My History Department thesis—Visual Politics in the Piazza—dealt with site-specific performances as visual propaganda utilizing great art, grand architecture, and supergraphics: the parade of words on posters, banners, flags, street signs, and in colored lights; shiny boots and crisp uniforms reflected in klieg lights, fireworks rising above and confetti falling on choreographed crowds wowing the audience; the Pope’s spectacular ceremonies influencing Italian Futurist mass demonstrations, and Futurists performances influencing visual tricks employed by their friend Mussolini; and Hitler one-upped them all with the best lightshow, parades, logo, flags, and supergraphic performances. That was fun, although it was never published, but my thesis influenced my professor Dr. Peter Selz to write Visual Politics in California and Beyond (University of California Press, 2006).
AS: You mentioned teaching at Yale. I’m intrigued by the “elevator project” you set your students. Could you describe this?
BSS: The insides of the metal elevators were the only space in the Yale Architectural building not built of stone—and stone was regarded as sacred! So we did elevators instead. The students loved the fun and freedom of playing with colors and non-sacred paint while I kidded them that they might learn more about building in an engineering class.
AS: You went on to work as a landscape designer. Does your early training in graphic design inform your work in landscape design?

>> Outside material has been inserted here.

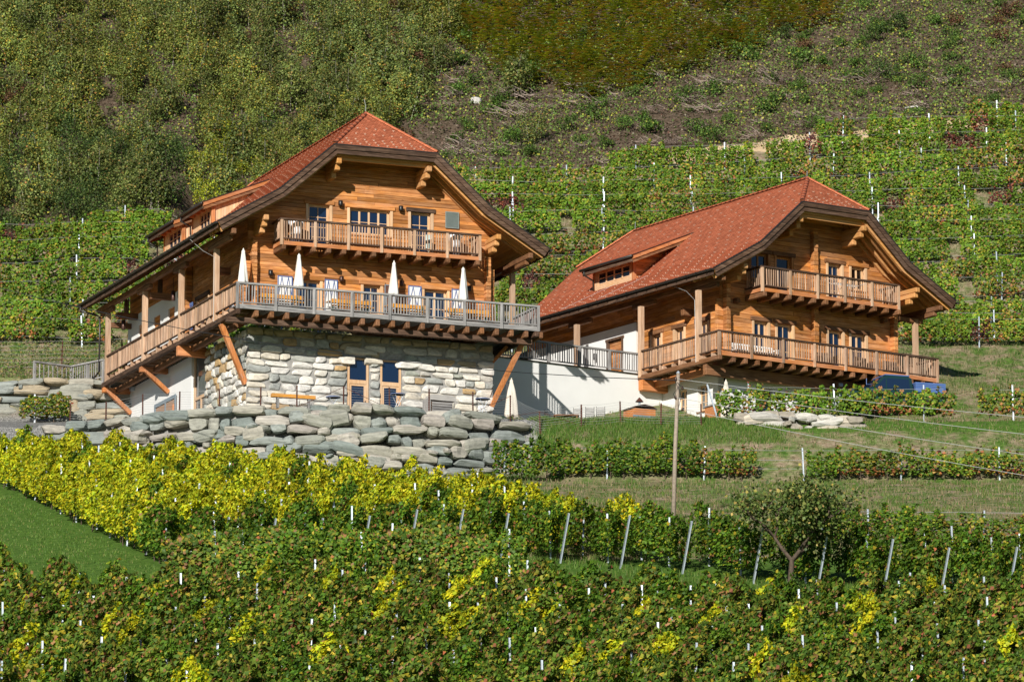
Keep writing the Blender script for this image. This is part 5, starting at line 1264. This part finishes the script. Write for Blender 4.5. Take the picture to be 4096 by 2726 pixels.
VP = {k: [vine_proto(k, n, a, b2, w, 1.25, ls, low) for _ in range(q)] for k, n, a, b2, w, ls, low, q in (
    ('yellow', 640, .40, 1.75, .43, (.10, .165), None, 8), ('green', 640, .38, 1.75, .42, (.10, .165), None, 7), ('autumn', 640, .35, 1.7, .46, (.11, .19), None, 9),
    ('hill', 380, .34, 1.3, .32, (.11, .175), None, 8), ('hillgap', 300, .36, 1.35, .28, (.11, .175), 'rust', 5), ('red', 240, .4, 1.2, .25, (.10, .16), None, 2))}
TRUNK = MB().tube([(0, 0, -.15), (.02, .01, .3), (-.015, 0, .65), (.02, 0, .9)], [.03, .022, .018, .014], 5).mesh('stem', 'bark')
POST = MB().box(-.028, .028, -.004, .004, -.5, 2.0).box(-.032, -.026, -.03, .004, -.5, 2.0).box(.026, .032, -.03, .004, -.5, 2.0).mesh('trellis_post', 'zinc')
POSTL = MB().box(-.03, .03, -.004, .004, -.5, 1.75).box(-.034, -.028, -.035, .004, -.5, 1.75).box(.028, .034, -.035, .004, -.5, 1.75).mesh('trellis_post', 'zinc')
def inside(poly, x, y):
    c = False; n = len(poly)
    for i in range(n):
        (x0, y0), (x1, y1) = poly[i], poly[(i + 1) % n]
        if (y0 > y) != (y1 > y) and x < (x1 - x0) * (y - y0) / (y1 - y0) + x0: c = not c
    return c
def in_view(x, y, m=1.6): return abs(x) < y * 0.1022 + m
def vine_row(pts, ang, palf, label, group, post_every=4, trunk=False, end_lean=None, wires=False, hscale=1.0, post_h=None, prob=1.0, wire_z=(.75, 1.15, 1.55), lean_dir=(0, -1)):
    """pts: (x, y) of each vine along the row"""
    x0, y0 = pts[0]; t = empty('vine_row', (x0, y0, gz(x0, y0)), ang); tag(t, label, 'vine row', group)
    ca, sa = math.cos(-ang), math.sin(-ang); o = Vector(t.location)
    def loc(x, y, z): dx, dy = x - o.x, y - o.y; return (dx * ca - dy * sa, dx * sa + dy * ca, z - o.z)
    prev = []
    for i, (x, y) in enumerate(pts):
        z = gz(x, y)
        if random.random() < prob:
            k = palf(x, y, i)
            v = link('vine', random.choice(VP[k]), t, loc(x + random.uniform(-.05, .05), y + random.uniform(-.05, .05), z), random.choice((0, math.pi)) + random.uniform(-.08, .08), (random.uniform(.92, 1.12), random.uniform(.85, 1.2), hscale * random.uniform(.88, 1.1)))
            g_ = random.uniform(.85, 1.1); v.color = (g_ * random.uniform(.93, 1.07), g_, g_ * .95, 1)
            if trunk:
                for _ in range(1): link('stem', TRUNK, t, loc(x + random.uniform(-.25, .25), y, z), random.uniform(0, 6), (1, 1, random.uniform(.6, .85)))
        if post_every and i % post_every == 1 and i > 0:
            q = link('post', POST, t, loc(x + random.uniform(-.1, .1), y, z), random.uniform(-.15, .15) - ang, (1, 1, (post_h or random.uniform(.9, 1.08)))); q.rotation_euler = (random.uniform(-.04, .04), random.uniform(-.04, .04), q.rotation_euler[2])
    if end_lean is not None:
        x, y = pts[0]; z = gz(x, y)
        q = link('end_post', POSTL, t, loc(x + lean_dir[0] * .5, y + lean_dir[1] * .5, z), 0, (1.1, 1.1, random.uniform(.95, 1.1))); q.rotation_euler = (end_lean[0], end_lean[1], -ang + .2)
    if wires:
        for wz in wire_z:
            MB().tube([loc(x, y, gz(x, y) + wz + random.uniform(-.02, .02)) for x, y in pts[::3] + [pts[-1]]], .008, 4, False).build('wire', 'wire', t)
    return t
# --- yellow block below the wall: rows run up the slope
AZ = R(14.2); DV = (-math.sin(AZ), math.cos(AZ)); NV = (math.cos(AZ), math.sin(AZ))
YB = [(-27, 238), (-22.3, 217.4), (-13.5, 183.6), (-5, 186.0), (0, 186.8), (5, 183.4), (9.4, 179.6), (16, 175.5), (24, 170), (24, 177.5), (14, 181), (9.5, 183.5), (6.5, 187.5), (3.4, 193), (0.8, 200), (-1.2, 206), (-5.7, 211.5), (-9.5, 218), (-13.8, 224), (-18, 228.5), (-23.4, 233)]
def palY(x, y, i):
    front = np.interp(x, [-13.5, 0, 9.4, 16, 24], [184, 186.8, 180, 176, 171]); d = y - front; nz = float(fbm(x * .22, y * .22, 21))
    if d < 2.5 + nz * 4: return 'green' if random.random() < .85 else 'autumn'
    if x > 3: return 'yellow' if random.random() < .65 + (nz - .5) else 'green'
    p_ = .95 if nz > .42 else .85
    return 'yellow' if random.random() < p_ else 'green'
q = -34 * 1.75; rows = 0
while q < 110:
    pts = []
    s = 120.0
    while s < 260:
        x, y = NV[0] * q + DV[0] * s, NV[1] * q + DV[1] * s
        if inside(YB, x, y) and in_view(x, y, 2.2) and y < float(wall_y(x)) - 1.2: pts.append((x, y))
        s += 1.0
    if len(pts) > 2:
        left = rows == 0
        lab = 'leftmost grape vine row with bare trunks along the lawn' if left else 'yellowing grape vine row running uphill below the boulder wall'
        vine_row(pts, math.atan2(DV[1], DV[0]), palY, lab, None if left else 'yellowing vine rows below the wall', 4, left, (0.30, 0.12) if not left else None, prob=.985, lean_dir=(.25, -.97)); rows += 1
    q += 1.75
# --- lower block across the foreground
LB = [(-24, 176.5), (-17.6, 174.0), (-13, 171), (-5, 172.5), (1, 171.5), (5, 169), (9, 167), (12.5, 169.5), (24, 170), (24, 138), (-24, 138)]
def palL(x, y, i):
    nz = float(fbm(x * .3, y * .3, 33)); return 'autumn' if random.random() < .45 + nz * .5 else 'green' if random.random() < .72 else 'yellow'
q = -60 * 1.7
while q < 140:
    pts = []; s = 100.0
    while s < 230:
        x, y = NV[0] * q + DV[0] * s, NV[1] * q + DV[1] * s
        if inside(LB, x, y) and in_view(x, y, 1.8) and y > 147: pts.append((x, y))
        s += 1.0
    if len(pts) > 2: vine_row(pts, math.atan2(DV[1], DV[0]), palL, 'autumn grape vine row in the lower foreground vineyard', 'foreground vine rows', 4, False, None, prob=.985)
    q += 1.7
# strip of mixed vines between the yellow block and the lower block, left of centre
for k in range(2):
    yy = 178.5 + k * 2.6; pts = [(x, yy + (x + 12) * .07 * (1 - k) + .2 * math.sin(x)) for x in np.arange(-11.6 + k, 0.5 - 2.4 * k, 1.05)]
    vine_row(pts, 0.0, lambda x, y, i: 'autumn' if random.random() < .6 else 'green', ('low tangled' if k == 0 else 'upper tangled') + ' vine row just below the leaning end posts', None, 5, True)
# --- single rows on the right bank, trunks and wires in view
def row_from_pix(u0, v0, u1, v1, step=1.0, **kw):
    a, b2 = on_ground(u0, v0, kw.pop('y0', 180), kw.pop('y1', 240)), on_ground(u1, v1, kw.pop('ya', 180), kw.pop('yb', 240)); n = max(2, int((b2 - a).length / step)); return [(a.x + (b2.x - a.x) * i / n, a.y + (b2.y - a.y) * i / n) for i in range(n + 1)]
PR = [(-1.2, 227.3), (6, 227.2), (14, 227.0), (24.5, 227.2)]
def poly_pts(P, step=1.0):
    out = []
    for (x0, y0), (x1, y1) in zip(P, P[1:]):
        n = max(1, int(math.hypot(x1 - x0, y1 - y0) / step))
        out += [(x0 + (x1 - x0) * i / n, y0 + (y1 - y0) * i / n) for i in range(n)]
    return out
vine_row(poly_pts(PR, .82), 0.0, lambda x, y, i: ('green' if x < 8 else 'hillgap') if random.random() < .85 else 'hill', 'long vine row with bare stems across the grass bank', None, 5, True, None, True, .95, .78, .95, (.6, 1.0, 1.45))
vine_row(poly_pts([(12.6, 194.2), (18, 193.6), (22, 193.4)]), 0.0, lambda x, y, i: 'green' if x < 16 else 'hillgap', 'short dark green vine row at right edge below the bank', None, 4, True, (-.05, -.3), True, .72, .7, .96, (.6, 1.0, 1.3), (-1, 0))
vine_row(poly_pts([(10.1, 234.6), (14, 234.9), (21.2, 235.6)], .95), 0.0, lambda x, y, i: 'hillgap' if random.random() < .6 else 'hill', 'vine row standing before the white ground floor of the right chalet', None, 4, True, (-.05, -.28), True, 1.05, .9, .97, (.6, 1.1, 1.6), (-1, 0))
vine_row(poly_pts([(22.4, 236.0), (27, 236.4)], .95), 0.0, lambda x, y, i: 'hillgap', 'vine row at the right edge beside the right chalet', None, 4, True, None, True, 1.0, .9, .97)
vine_row(poly_pts([(-31, 247.6), (-21.0, 247.4)], 1.2), 0.0, lambda x, y, i: 'autumn', 'sparse vine row before the left retaining wall', None, 5, True, None, True, .7, .7, .7)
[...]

BSS: Of course. Everything influences everything. But I went into landscape design and theory instead of architecture since my husband didn’t want me working at his office or as an architect in competition with him. I did reinforce his planning work by drawing trees around his projects and with the book Green Architecture and the Agrarian Garden.
AS: You have said that you went back to The Sea Ranch in 2005 and found that your work had been painted over. How did you feel about this?
BSS: Terrible.
In anticipation of the December 2018 exhibition The Sea Ranch: Architecture, Environment, and Idealism at SFMOMA, Barbara Stauffacher Solomon was invited back in October 2018 to The Sea Ranch to paint a new version of her original supergraphics. The original two-story space had been remodeled into one level but the high shed roofline remained. Bobbie writes how much she enjoys the present political implications of the original giant blue wave. So, with the painter Nellie King Solomon, her daughter, doing the painting, they made a new giant blue wave breaking into a new giant W.
Barbara Stauffacher Solomon: My new work.
It has been sixty-two years since the original supergraphics. In 2018, I am able to free lines and colors not only from the frame but from the walls.
LAND(E)SCAPE (2018) on the Art Wall at BAMPFA which can be walked into seen from the street and freely walked into by any passerby.
New Sea Ranch supergraphics where the viewer not only walks into art but can take off her clothes and shower in the giant blue wave.